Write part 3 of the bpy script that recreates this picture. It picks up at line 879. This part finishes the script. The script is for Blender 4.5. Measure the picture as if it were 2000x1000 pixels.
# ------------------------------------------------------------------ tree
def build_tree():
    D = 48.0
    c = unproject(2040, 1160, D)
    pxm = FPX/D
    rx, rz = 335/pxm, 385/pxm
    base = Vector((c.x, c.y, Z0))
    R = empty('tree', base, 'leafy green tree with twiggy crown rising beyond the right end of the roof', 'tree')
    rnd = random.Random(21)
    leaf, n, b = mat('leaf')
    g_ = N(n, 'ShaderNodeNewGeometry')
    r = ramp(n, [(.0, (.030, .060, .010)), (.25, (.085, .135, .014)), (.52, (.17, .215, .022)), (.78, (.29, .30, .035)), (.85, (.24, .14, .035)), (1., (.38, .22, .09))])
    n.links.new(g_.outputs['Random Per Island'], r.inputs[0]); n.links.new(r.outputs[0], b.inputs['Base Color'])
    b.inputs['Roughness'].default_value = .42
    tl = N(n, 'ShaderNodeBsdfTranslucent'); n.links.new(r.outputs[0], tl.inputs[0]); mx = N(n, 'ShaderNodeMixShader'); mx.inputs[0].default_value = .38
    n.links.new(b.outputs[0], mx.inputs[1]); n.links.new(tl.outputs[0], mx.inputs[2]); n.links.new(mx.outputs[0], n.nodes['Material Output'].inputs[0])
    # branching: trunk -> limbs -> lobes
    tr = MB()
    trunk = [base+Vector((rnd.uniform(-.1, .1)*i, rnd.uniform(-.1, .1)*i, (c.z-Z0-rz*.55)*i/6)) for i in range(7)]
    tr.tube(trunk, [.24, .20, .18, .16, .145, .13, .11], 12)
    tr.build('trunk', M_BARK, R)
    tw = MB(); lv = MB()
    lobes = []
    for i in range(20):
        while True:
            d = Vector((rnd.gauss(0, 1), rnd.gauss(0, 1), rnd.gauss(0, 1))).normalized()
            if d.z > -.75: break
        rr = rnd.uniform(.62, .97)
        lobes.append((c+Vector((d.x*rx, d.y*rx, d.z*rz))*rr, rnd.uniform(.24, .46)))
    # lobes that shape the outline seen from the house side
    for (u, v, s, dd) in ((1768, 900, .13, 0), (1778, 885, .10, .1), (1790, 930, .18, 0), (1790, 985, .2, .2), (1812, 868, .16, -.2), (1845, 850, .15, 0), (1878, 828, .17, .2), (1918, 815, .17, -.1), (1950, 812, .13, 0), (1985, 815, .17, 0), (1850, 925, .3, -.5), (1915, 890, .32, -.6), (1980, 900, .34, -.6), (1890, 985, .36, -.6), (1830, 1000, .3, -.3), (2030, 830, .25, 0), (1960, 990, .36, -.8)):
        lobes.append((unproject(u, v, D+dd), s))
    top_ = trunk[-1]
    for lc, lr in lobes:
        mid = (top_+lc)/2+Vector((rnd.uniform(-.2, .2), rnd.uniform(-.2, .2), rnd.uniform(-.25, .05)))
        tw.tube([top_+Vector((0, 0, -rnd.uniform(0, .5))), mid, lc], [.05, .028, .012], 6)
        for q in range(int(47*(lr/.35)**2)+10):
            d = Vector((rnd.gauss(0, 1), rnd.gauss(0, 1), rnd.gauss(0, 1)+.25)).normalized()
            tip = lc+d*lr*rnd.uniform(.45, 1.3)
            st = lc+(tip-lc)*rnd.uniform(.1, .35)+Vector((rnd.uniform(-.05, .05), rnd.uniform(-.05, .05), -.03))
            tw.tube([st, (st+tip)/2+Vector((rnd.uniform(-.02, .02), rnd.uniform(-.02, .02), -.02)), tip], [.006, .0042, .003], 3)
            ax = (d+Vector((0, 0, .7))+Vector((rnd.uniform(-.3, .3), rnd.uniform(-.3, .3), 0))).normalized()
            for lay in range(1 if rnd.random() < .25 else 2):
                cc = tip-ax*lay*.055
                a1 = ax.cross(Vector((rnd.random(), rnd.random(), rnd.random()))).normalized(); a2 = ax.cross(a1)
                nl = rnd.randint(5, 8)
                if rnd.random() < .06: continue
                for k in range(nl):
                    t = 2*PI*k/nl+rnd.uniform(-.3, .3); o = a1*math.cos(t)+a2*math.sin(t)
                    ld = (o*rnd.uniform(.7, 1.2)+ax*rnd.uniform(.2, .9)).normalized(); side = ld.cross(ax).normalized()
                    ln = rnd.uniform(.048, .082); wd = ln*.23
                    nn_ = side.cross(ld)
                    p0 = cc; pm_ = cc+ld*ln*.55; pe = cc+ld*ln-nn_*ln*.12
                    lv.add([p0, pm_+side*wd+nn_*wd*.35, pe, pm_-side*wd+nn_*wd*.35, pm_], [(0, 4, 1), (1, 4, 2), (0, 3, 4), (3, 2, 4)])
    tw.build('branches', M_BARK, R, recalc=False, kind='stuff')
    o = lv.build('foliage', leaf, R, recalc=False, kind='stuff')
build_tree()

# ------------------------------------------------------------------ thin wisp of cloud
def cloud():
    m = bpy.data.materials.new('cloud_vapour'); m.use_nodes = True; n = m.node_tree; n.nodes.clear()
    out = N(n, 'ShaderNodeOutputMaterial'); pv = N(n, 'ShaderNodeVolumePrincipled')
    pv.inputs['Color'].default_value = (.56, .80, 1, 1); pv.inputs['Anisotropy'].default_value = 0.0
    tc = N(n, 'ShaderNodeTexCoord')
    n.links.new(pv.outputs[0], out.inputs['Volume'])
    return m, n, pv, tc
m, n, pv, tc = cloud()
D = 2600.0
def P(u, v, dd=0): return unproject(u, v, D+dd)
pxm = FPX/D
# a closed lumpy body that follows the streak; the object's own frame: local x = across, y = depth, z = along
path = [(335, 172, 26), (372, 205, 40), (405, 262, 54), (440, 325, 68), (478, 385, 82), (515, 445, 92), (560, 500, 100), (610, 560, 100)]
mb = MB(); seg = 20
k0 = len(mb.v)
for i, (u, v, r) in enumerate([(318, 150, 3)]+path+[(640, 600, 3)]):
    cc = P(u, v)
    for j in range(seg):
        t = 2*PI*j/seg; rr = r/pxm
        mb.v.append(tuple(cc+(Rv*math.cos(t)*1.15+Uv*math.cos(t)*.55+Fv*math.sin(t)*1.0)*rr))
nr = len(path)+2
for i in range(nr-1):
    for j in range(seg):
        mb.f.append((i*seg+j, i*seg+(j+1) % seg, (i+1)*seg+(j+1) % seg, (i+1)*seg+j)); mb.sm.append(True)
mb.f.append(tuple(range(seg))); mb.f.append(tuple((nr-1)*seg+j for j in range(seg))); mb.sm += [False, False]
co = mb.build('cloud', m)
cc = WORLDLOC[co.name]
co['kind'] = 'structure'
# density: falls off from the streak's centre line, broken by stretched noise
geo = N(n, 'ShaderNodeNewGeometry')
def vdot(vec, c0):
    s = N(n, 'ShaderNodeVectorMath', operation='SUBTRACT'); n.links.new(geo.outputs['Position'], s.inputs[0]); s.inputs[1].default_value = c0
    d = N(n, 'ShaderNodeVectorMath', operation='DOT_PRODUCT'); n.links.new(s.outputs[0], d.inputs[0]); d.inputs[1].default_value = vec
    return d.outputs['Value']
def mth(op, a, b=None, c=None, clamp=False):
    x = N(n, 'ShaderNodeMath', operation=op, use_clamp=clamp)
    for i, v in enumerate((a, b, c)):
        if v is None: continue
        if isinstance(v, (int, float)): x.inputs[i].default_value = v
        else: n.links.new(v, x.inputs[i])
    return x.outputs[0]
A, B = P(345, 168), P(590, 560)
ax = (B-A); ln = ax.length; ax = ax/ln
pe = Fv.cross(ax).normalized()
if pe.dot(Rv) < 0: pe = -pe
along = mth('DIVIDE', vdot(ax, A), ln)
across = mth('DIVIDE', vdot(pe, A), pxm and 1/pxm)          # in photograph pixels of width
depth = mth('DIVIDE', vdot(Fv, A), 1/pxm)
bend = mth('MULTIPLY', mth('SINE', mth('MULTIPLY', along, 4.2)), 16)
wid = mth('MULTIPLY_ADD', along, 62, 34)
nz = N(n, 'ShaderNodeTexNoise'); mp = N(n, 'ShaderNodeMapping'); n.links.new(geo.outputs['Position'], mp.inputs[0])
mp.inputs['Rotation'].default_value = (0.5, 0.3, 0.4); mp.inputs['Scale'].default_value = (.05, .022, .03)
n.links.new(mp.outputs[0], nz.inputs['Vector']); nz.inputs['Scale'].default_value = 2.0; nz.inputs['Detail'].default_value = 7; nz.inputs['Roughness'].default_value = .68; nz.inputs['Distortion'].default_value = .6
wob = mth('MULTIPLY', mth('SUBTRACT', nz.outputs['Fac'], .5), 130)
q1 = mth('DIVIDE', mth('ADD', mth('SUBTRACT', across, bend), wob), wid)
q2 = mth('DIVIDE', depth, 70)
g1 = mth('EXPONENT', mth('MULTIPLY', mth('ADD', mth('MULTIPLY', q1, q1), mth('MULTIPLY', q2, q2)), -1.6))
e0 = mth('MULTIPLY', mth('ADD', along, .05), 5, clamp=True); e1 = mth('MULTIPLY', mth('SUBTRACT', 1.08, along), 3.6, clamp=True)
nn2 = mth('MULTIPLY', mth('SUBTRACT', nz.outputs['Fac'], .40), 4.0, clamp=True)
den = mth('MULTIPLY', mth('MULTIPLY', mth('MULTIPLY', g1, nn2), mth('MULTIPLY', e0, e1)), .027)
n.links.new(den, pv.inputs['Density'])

Directions: Which lines include the word "pixels"? List them all.

Response:
Write part 3 of the bpy script that recreates this picture. It picks up at line 879. This part finishes the script. The script is for Blender 4.5. Measure the picture as if it were 2000x1000 pixels.
across = mth('DIVIDE', vdot(pe, A), pxm and 1/pxm)          # in photograph pixels of width